WHAT IS NEEDED: Restate, exactly and only, the lines from the first through the line containing "random.seed(7)".

STORED DATA:

• • • • • • •

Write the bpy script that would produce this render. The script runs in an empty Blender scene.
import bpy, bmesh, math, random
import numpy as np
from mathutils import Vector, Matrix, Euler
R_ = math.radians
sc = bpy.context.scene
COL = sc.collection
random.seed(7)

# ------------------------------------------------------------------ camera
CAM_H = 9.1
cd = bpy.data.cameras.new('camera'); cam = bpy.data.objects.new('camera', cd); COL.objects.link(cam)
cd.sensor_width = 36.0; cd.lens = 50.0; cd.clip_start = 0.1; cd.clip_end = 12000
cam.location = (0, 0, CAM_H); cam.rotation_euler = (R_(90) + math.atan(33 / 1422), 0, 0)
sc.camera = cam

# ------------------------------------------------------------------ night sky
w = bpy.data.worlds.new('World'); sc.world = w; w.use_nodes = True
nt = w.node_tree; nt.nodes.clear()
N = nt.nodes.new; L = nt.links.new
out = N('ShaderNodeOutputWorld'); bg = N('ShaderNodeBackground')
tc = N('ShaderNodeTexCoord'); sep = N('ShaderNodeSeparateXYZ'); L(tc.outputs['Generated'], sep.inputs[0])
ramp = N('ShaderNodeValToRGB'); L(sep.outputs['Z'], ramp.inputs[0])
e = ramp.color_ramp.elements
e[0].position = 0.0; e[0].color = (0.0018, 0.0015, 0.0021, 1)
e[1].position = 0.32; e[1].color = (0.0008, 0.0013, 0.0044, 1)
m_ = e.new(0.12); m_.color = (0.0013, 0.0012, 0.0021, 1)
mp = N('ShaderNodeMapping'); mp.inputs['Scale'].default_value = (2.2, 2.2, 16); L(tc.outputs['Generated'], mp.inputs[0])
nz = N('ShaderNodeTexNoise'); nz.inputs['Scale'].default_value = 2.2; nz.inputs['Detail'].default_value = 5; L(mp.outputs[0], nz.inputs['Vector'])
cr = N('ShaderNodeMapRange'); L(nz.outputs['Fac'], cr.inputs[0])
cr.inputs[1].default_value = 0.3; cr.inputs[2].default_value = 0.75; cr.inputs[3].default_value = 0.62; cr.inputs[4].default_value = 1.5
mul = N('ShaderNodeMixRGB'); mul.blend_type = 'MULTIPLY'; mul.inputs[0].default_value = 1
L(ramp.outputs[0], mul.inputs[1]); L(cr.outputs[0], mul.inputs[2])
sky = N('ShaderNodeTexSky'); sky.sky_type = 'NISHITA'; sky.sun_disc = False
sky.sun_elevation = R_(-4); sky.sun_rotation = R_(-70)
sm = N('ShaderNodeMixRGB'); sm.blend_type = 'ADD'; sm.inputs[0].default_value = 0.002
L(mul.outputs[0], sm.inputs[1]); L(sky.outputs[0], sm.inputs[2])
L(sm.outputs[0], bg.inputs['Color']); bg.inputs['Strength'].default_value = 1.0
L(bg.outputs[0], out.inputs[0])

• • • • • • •

RESULT BELOW:
Write the bpy script that would produce this render. The script runs in an empty Blender scene.
import bpy, bmesh, math, random
import numpy as np
from mathutils import Vector, Matrix, Euler
R_ = math.radians
sc = bpy.context.scene
COL = sc.collection
random.seed(7)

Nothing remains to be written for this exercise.